[GIVEN REQUEST] Leave the pictures out and quote every line from the start of the listing to the line with "SC.cycles.filter_width = 1.5", inclusive.

[DATA SHOWN]
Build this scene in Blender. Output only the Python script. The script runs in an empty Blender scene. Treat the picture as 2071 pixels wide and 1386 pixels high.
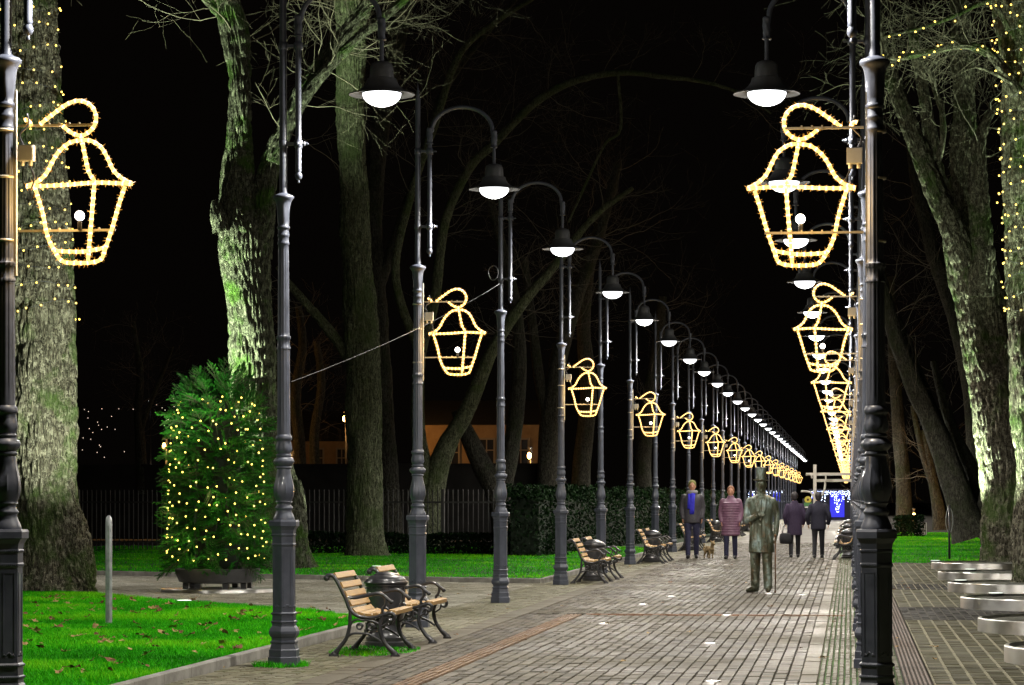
import bpy, math, random
import numpy as np
from mathutils import Vector, Matrix

SC = bpy.context.scene
COL = SC.collection
R = math.radians
PI = math.pi

# ------------------------------------------------------------------ camera, world, exposure
cam_data = bpy.data.cameras.new('camera')
cam = bpy.data.objects.new('camera', cam_data)
COL.objects.link(cam)
cam.location = (0.0, 0.0, 1.45)
cam.rotation_euler = (R(90), 0, R(7.0106))
cam_data.sensor_width = 36.0
cam_data.lens = 36.0 * 5550 / 2071
cam_data.shift_y = 317.0 / 2071
cam_data.clip_start = 0.1
cam_data.clip_end = 2000
SC.camera = cam

world = bpy.data.worlds.new('World')
SC.world = world
world.use_nodes = True
_bg = world.node_tree.nodes['Background']
_sky = world.node_tree.nodes.new('ShaderNodeTexSky')
_sky.sky_type = 'NISHITA'
_sky.sun_disc = False
_sky.sun_elevation = R(-4)
_sky.sun_rotation = R(200)
_mixs = world.node_tree.nodes.new('ShaderNodeMixRGB')
_mixs.inputs[0].default_value = 0.9
_mixs.inputs[2].default_value = (0.0225, 0.017, 0.0135, 1)
world.node_tree.links.new(_sky.outputs[0], _mixs.inputs[1])
world.node_tree.links.new(_mixs.outputs[0], _bg.inputs[0])
_bg.inputs[1].default_value = 0.07
SC.view_settings.view_transform = 'Standard'
SC.view_settings.look = 'None'
SC.view_settings.exposure = 0.0
SC.view_settings.gamma = 1.0
SC.render.film_transparent = False
SC.cycles.use_denoising = True
SC.cycles.max_bounces = 5
SC.cycles.diffuse_bounces = 2
SC.cycles.glossy_bounces = 3
SC.cycles.transmission_bounces = 3
SC.cycles.transparent_max_bounces = 6
SC.cycles.sample_clamp_indirect = 3.0
SC.cycles.sample_clamp_direct = 0.0
SC.cycles.use_light_tree = True
SC.cycles.caustics_reflective = False
SC.cycles.caustics_refractive = False
SC.cycles.filter_width = 1.5

LAMP_W = 620.0      # street lamp, watts of the spot under each shade
LANTERN_W = 48.0    # warm light of one rope lantern
FLOOD_W = 900.0

# ------------------------------------------------------------------ helpers
rng = np.random.default_rng(7)
random.seed(7)


def _hash(ix, iy, iz, seed):
    h = (ix.astype(np.int64) * 374761393 + iy.astype(np.int64) * 668265263
         + iz.astype(np.int64) * 2147483647 + seed * 974711) & 0xFFFFFFFF
    h = ((h ^ (h >> 13)) * 1274126177) & 0xFFFFFFFF
    h = (h ^ (h >> 16)) & 0xFFFFFF
    return h / float(0xFFFFFF)


def vnoise(p, seed=0):
    p = np.asarray(p, float)
    i = np.floor(p).astype(np.int64)
    f = p - i
    f = f * f * (3 - 2 * f)
    out = 0
    for dx in (0, 1):
        wx = f[:, 0] if dx else 1 - f[:, 0]
        for dy in (0, 1):
            wy = f[:, 1] if dy else 1 - f[:, 1]
            for dz in (0, 1):
                wz = f[:, 2] if dz else 1 - f[:, 2]
                out = out + wx * wy * wz * _hash(i[:, 0] + dx, i[:, 1] + dy, i[:, 2] + dz, seed)
    return out


class MB:
    def __init__(self):
        self.v = []; self.n = 0; self.f = []

    def add(self, V, F, m=0, smooth=True):
        V = np.asarray(V, float).reshape(-1, 3)
        F = np.asarray(F, dtype=np.int64)
        if F.ndim == 1:
            F = F.reshape(1, -1)
        self.v.append(V)
        self.f.append((F + self.n, m, smooth))
        self.n += len(V)
        return self

    def box(self, c, s, m=0, rz=0.0, bevel=0.0):
        cx, cy, cz = c
        hx, hy, hz = s[0] / 2, s[1] / 2, s[2] / 2
        V = np.array([(sx * hx, sy * hy, sz * hz) for sz in (-1, 1) for sy in (-1, 1) for sx in (-1, 1)], float)
        if rz:
            co, si = math.cos(rz), math.sin(rz)
            V[:, :2] = np.stack([V[:, 0] * co - V[:, 1] * si, V[:, 0] * si + V[:, 1] * co], 1)
        V += np.array(c)
        F = [(0, 2, 3, 1), (4, 5, 7, 6), (0, 1, 5, 4), (2, 6, 7, 3), (0, 4, 6, 2), (1, 3, 7, 5)]
        return self.add(V, F, m, False)

    def lathe(self, prof, n=24, c=(0, 0, 0), phase=0.0, mod=None, m=0, smooth=True, ell=1.0, cap=True):
        prof = np.asarray(prof, float)
        k = len(prof)
        th = phase + np.arange(n) * 2 * PI / n
        RR = np.repeat(prof[:, 0][:, None], n, 1)
        ZZ = np.repeat(prof[:, 1][:, None], n, 1)
        TT = np.repeat(th[None, :], k, 0)
        if mod is not None:
            RR = RR * mod(TT, ZZ)
        V = np.stack([RR * np.cos(TT) + c[0], RR * np.sin(TT) * ell + c[1], ZZ + c[2]], -1).reshape(-1, 3)
        i = np.arange(k - 1)[:, None] * n
        j = np.arange(n)[None, :]
        j2 = (j + 1) % n
        F = np.stack([i + j, i + j2, i + n + j2, i + n + j], -1).reshape(-1, 4)
        self.add(V, F, m, smooth)
        if cap:
            for row, flip in ((0, True), (k - 1, False)):
                if prof[row, 0] > 1e-5:
                    ids = np.arange(n) + row * n
                    if flip:
                        ids = ids[::-1]
                    self.f.append(((ids + self.n - len(V)).reshape(1, -1), m, False))
        return self

    def tube(self, pts, rad, n=8, m=0, caps=True, flat=None, smooth=True, closed=False):
        """tube along pts; rad scalar / list / (a,b) pairs with frame normal 'flat'"""
        P = np.asarray(pts, float)
        k = len(P)
        rad = np.asarray(rad, float)
        if rad.ndim == 0:
            rad = np.full(k, float(rad))
        T = np.gradient(P, axis=0)
        T /= np.linalg.norm(T, axis=1)[:, None] + 1e-12
        N = np.zeros_like(P)
        if flat is not None:
            fl = np.asarray(flat, float)
            B = np.repeat(fl[None, :], k, 0)
            N = np.cross(B, T)
            N /= np.linalg.norm(N, axis=1)[:, None] + 1e-12
            B = np.cross(T, N)
        else:
            a = np.array([0, 0, 1.0]) if abs(T[0, 2]) < 0.9 else np.array([0, 1.0, 0])
            n0 = np.cross(a, T[0]); n0 /= np.linalg.norm(n0)
            N[0] = n0
            for q in range(1, k):
                v = N[q - 1] - T[q] * np.dot(N[q - 1], T[q])
                N[q] = v / (np.linalg.norm(v) + 1e-12)
            B = np.cross(T, N)
        th = np.arange(n) * 2 * PI / n
        if rad.ndim == 1:
            ra = rb = rad
        else:
            ra, rb = rad[:, 0], rad[:, 1]
        V = (P[:, None, :] + N[:, None, :] * (np.cos(th)[None, :, None] * ra[:, None, None])
             + B[:, None, :] * (np.sin(th)[None, :, None] * rb[:, None, None])).reshape(-1, 3)
        kk = k if closed else k - 1
        i = np.arange(kk)[:, None] * n
        i2 = ((np.arange(kk) + 1) % k)[:, None] * n
        j = np.arange(n)[None, :]
        j2 = (j + 1) % n
        F = np.stack([i + j, i + j2, i2 + j2, i2 + j], -1).reshape(-1, 4)
        self.add(V, F, m, smooth)
        if caps and not closed:
            b0 = self.n - len(V)
            self.f.append((np.arange(n)[::-1].reshape(1, -1) + b0, m, False))
            self.f.append((np.arange(n).reshape(1, -1) + b0 + (k - 1) * n, m, False))
        return self

    def prism(self, poly, z0, z1, m=0):
        """polygon in XY extruded from z0 to z1"""
        k = len(poly)
        V = [(x, y, z0) for x, y in poly] + [(x, y, z1) for x, y in poly]
        self.add(V, [(i, (i + 1) % k, k + (i + 1) % k, k + i) for i in range(k)], m, False)
        b = self.n - 2 * k
        self.f.append((np.arange(k)[::-1].reshape(1, -1) + b, m, False))
        self.f.append((np.arange(k).reshape(1, -1) + b + k, m, False))
        return self

    def sphere(self, c, r, n=10, k=6, m=0, ell=(1, 1, 1)):
        a = np.linspace(-PI / 2, PI / 2, k + 1)
        prof = [(max(math.cos(x), 1e-4) * r, math.sin(x) * r) for x in a]
        s0 = self.n
        self.lathe(prof, n, (0, 0, 0), m=m, cap=False)
        self.v[-1] = self.v[-1] * np.array(ell) + np.array(c)
        return self

    def mesh(self, name, mats, sharp=None):
        me = bpy.data.meshes.new(name)
        V = np.concatenate(self.v) if self.v else np.zeros((0, 3))
        me.vertices.add(len(V))
        me.vertices.foreach_set('co', V.astype(np.float32).ravel())
        loops, starts, mi, sm = [], [], [], []
        off = 0
        for F, m, s in self.f:
            nf, k = F.shape
            loops.append(F.ravel())
            starts.append(off + np.arange(nf) * k)
            off += nf * k
            mi.append(np.full(nf, m, np.int32))
            sm.append(np.full(nf, s, bool))
        L = np.concatenate(loops); S = np.concatenate(starts)
        me.loops.add(len(L)); me.loops.foreach_set('vertex_index', L.astype(np.int32))
        me.polygons.add(len(S)); me.polygons.foreach_set('loop_start', S.astype(np.int32))
        me.polygons.foreach_set('material_index', np.concatenate(mi))
        me.polygons.foreach_set('use_smooth', np.concatenate(sm))
        if not isinstance(mats, (list, tuple)):
            mats = [mats]
        for m in mats:
            me.materials.append(m)
        me.update(calc_edges=True)
        me.validate()
        if sharp is not None:
            me.set_sharp_from_angle(angle=R(sharp))
        return me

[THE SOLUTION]
Build this scene in Blender. Output only the Python script. The script runs in an empty Blender scene. Treat the picture as 2071 pixels wide and 1386 pixels high.
import bpy, math, random
import numpy as np
from mathutils import Vector, Matrix

SC = bpy.context.scene
COL = SC.collection
R = math.radians
PI = math.pi

# ------------------------------------------------------------------ camera, world, exposure
cam_data = bpy.data.cameras.new('camera')
cam = bpy.data.objects.new('camera', cam_data)
COL.objects.link(cam)
cam.location = (0.0, 0.0, 1.45)
cam.rotation_euler = (R(90), 0, R(7.0106))
cam_data.sensor_width = 36.0
cam_data.lens = 36.0 * 5550 / 2071
cam_data.shift_y = 317.0 / 2071
cam_data.clip_start = 0.1
cam_data.clip_end = 2000
SC.camera = cam

world = bpy.data.worlds.new('World')
SC.world = world
world.use_nodes = True
_bg = world.node_tree.nodes['Background']
_sky = world.node_tree.nodes.new('ShaderNodeTexSky')
_sky.sky_type = 'NISHITA'
_sky.sun_disc = False
_sky.sun_elevation = R(-4)
_sky.sun_rotation = R(200)
_mixs = world.node_tree.nodes.new('ShaderNodeMixRGB')
_mixs.inputs[0].default_value = 0.9
_mixs.inputs[2].default_value = (0.0225, 0.017, 0.0135, 1)
world.node_tree.links.new(_sky.outputs[0], _mixs.inputs[1])
world.node_tree.links.new(_mixs.outputs[0], _bg.inputs[0])
_bg.inputs[1].default_value = 0.07
SC.view_settings.view_transform = 'Standard'
SC.view_settings.look = 'None'
SC.view_settings.exposure = 0.0
SC.view_settings.gamma = 1.0
SC.render.film_transparent = False
SC.cycles.use_denoising = True
SC.cycles.max_bounces = 5
SC.cycles.diffuse_bounces = 2
SC.cycles.glossy_bounces = 3
SC.cycles.transmission_bounces = 3
SC.cycles.transparent_max_bounces = 6
SC.cycles.sample_clamp_indirect = 3.0
SC.cycles.sample_clamp_direct = 0.0
SC.cycles.use_light_tree = True
SC.cycles.caustics_reflective = False
SC.cycles.caustics_refractive = False
SC.cycles.filter_width = 1.5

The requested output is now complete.